## Problem to solve
Extract, unchanged, each line of the listing below from its first line through the line that contains "bg.inputs[1].default_value = 0.12", inclusive, and nothing else.

══ Dataset section ══

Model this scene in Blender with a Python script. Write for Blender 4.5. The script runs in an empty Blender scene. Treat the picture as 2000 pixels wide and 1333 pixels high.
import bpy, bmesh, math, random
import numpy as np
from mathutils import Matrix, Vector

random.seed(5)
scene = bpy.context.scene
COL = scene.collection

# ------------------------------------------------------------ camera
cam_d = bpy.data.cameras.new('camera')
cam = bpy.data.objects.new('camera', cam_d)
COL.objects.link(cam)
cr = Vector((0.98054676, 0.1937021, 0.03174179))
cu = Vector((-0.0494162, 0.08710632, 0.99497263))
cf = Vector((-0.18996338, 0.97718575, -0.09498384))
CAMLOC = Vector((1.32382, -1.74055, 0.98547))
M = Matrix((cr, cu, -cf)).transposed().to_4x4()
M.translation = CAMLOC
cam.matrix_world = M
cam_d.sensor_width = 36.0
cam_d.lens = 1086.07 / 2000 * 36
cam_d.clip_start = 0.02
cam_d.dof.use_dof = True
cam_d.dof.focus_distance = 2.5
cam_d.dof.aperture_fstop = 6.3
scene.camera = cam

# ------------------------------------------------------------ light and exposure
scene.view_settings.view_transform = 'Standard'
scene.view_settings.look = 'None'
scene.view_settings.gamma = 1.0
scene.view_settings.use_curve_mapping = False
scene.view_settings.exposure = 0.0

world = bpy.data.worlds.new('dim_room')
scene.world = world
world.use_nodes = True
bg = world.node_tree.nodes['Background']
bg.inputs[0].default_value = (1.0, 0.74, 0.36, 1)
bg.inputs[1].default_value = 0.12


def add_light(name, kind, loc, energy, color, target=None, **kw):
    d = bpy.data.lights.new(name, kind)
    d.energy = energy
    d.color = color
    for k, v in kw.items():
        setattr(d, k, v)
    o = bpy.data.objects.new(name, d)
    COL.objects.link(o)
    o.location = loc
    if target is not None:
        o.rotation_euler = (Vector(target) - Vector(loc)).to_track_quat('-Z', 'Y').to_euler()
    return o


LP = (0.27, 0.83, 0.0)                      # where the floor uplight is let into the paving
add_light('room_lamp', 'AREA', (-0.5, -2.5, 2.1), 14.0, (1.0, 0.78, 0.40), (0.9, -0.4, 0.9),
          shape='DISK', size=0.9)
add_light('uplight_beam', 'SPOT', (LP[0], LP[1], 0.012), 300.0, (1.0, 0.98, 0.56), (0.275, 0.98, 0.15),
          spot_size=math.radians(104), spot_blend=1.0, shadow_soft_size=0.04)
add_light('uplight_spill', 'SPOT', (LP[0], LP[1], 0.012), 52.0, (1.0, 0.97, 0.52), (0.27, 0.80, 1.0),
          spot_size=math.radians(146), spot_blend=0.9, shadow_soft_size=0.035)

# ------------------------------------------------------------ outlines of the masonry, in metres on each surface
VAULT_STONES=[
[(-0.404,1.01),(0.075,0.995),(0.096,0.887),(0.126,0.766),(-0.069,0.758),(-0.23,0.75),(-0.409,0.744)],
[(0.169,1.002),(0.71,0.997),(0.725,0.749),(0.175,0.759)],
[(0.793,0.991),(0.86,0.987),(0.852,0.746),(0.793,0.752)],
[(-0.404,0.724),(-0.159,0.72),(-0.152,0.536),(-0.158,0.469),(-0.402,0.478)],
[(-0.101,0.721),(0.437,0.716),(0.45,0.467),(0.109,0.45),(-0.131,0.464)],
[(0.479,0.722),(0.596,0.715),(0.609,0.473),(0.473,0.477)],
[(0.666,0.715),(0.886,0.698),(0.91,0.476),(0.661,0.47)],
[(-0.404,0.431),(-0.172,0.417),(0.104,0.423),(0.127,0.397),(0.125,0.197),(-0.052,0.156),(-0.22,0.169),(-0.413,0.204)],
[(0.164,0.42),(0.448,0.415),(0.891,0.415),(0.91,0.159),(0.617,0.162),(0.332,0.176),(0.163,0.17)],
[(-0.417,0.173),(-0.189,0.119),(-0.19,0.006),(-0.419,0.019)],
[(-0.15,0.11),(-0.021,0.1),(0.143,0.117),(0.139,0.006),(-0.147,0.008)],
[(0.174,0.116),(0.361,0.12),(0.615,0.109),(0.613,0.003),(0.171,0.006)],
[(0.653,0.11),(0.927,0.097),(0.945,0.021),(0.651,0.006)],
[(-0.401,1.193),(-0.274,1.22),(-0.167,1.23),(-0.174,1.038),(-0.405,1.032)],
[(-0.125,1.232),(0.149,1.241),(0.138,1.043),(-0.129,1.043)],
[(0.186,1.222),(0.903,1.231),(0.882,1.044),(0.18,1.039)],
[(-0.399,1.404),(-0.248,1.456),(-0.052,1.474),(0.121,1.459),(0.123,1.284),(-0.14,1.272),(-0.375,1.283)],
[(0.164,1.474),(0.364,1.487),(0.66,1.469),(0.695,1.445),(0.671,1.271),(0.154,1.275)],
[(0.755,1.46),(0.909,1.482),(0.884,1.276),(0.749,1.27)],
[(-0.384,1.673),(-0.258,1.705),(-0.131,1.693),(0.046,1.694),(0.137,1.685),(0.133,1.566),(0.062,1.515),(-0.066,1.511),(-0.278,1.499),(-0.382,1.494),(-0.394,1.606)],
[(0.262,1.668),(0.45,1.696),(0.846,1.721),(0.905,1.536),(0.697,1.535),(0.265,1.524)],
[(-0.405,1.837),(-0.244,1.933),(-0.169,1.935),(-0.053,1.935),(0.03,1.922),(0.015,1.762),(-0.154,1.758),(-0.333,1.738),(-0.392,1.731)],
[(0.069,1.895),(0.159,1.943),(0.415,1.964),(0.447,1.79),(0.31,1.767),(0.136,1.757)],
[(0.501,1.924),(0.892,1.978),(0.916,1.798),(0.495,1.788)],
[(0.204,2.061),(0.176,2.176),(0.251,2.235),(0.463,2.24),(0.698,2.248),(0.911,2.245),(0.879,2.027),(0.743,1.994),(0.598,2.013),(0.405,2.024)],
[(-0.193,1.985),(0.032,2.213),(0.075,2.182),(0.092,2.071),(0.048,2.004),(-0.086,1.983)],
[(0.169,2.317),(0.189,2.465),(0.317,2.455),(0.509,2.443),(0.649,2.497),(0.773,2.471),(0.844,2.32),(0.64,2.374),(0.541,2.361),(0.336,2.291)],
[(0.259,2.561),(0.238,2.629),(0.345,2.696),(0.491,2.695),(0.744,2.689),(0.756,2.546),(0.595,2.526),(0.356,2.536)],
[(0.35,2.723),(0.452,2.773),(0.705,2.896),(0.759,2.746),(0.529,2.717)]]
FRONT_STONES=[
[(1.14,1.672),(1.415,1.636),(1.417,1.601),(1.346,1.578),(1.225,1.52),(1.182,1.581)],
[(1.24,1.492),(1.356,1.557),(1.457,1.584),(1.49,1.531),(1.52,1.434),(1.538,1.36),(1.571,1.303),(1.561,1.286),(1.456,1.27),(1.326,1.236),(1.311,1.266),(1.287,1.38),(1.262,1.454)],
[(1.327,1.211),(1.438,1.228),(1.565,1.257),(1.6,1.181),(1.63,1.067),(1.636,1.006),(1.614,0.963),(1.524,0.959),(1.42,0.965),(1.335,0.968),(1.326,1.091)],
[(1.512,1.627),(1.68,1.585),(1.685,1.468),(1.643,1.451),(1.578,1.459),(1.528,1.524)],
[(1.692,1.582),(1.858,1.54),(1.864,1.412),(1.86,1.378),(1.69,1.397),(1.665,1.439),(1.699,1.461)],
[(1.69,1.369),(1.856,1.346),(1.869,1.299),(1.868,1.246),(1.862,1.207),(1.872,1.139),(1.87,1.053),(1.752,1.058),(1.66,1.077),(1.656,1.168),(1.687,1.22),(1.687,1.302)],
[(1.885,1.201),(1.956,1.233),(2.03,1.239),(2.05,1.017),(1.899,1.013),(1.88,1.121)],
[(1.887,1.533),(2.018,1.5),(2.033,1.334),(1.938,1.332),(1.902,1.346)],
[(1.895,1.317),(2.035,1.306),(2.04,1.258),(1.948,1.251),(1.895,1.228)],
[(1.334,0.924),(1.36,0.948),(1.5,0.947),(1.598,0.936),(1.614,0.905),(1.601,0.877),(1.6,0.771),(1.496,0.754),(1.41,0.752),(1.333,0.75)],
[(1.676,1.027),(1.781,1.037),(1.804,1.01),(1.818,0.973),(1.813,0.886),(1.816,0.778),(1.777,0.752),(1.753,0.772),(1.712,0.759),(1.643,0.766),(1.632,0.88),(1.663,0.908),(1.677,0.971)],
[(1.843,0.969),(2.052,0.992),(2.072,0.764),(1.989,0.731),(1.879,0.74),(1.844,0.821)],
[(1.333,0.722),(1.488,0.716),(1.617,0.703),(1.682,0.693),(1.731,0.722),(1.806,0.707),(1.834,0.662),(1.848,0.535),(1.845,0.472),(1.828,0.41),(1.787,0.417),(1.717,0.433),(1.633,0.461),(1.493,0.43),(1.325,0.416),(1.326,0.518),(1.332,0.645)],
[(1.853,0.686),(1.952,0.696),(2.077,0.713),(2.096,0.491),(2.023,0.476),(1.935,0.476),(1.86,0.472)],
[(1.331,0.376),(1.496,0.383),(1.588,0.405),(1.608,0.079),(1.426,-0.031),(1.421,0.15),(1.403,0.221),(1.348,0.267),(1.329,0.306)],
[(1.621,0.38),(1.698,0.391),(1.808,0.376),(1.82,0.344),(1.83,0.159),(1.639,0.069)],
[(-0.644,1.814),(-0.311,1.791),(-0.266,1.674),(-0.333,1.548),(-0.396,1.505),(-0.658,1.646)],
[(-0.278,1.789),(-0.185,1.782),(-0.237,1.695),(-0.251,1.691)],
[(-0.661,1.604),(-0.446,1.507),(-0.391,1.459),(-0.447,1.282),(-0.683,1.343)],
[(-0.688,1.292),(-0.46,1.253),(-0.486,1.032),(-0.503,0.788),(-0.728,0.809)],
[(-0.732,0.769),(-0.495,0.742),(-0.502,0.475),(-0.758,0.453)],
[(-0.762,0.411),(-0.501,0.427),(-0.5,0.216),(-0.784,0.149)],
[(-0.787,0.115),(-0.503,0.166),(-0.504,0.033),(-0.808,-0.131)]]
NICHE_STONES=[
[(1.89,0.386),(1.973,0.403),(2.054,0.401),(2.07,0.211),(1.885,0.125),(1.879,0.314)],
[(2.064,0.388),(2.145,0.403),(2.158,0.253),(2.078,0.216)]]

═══

## The solution
Model this scene in Blender with a Python script. Write for Blender 4.5. The script runs in an empty Blender scene. Treat the picture as 2000 pixels wide and 1333 pixels high.
import bpy, bmesh, math, random
import numpy as np
from mathutils import Matrix, Vector

random.seed(5)
scene = bpy.context.scene
COL = scene.collection

# ------------------------------------------------------------ camera
cam_d = bpy.data.cameras.new('camera')
cam = bpy.data.objects.new('camera', cam_d)
COL.objects.link(cam)
cr = Vector((0.98054676, 0.1937021, 0.03174179))
cu = Vector((-0.0494162, 0.08710632, 0.99497263))
cf = Vector((-0.18996338, 0.97718575, -0.09498384))
CAMLOC = Vector((1.32382, -1.74055, 0.98547))
M = Matrix((cr, cu, -cf)).transposed().to_4x4()
M.translation = CAMLOC
cam.matrix_world = M
cam_d.sensor_width = 36.0
cam_d.lens = 1086.07 / 2000 * 36
cam_d.clip_start = 0.02
cam_d.dof.use_dof = True
cam_d.dof.focus_distance = 2.5
cam_d.dof.aperture_fstop = 6.3
scene.camera = cam

# ------------------------------------------------------------ light and exposure
scene.view_settings.view_transform = 'Standard'
scene.view_settings.look = 'None'
scene.view_settings.gamma = 1.0
scene.view_settings.use_curve_mapping = False
scene.view_settings.exposure = 0.0

world = bpy.data.worlds.new('dim_room')
scene.world = world
world.use_nodes = True
bg = world.node_tree.nodes['Background']
bg.inputs[0].default_value = (1.0, 0.74, 0.36, 1)
bg.inputs[1].default_value = 0.12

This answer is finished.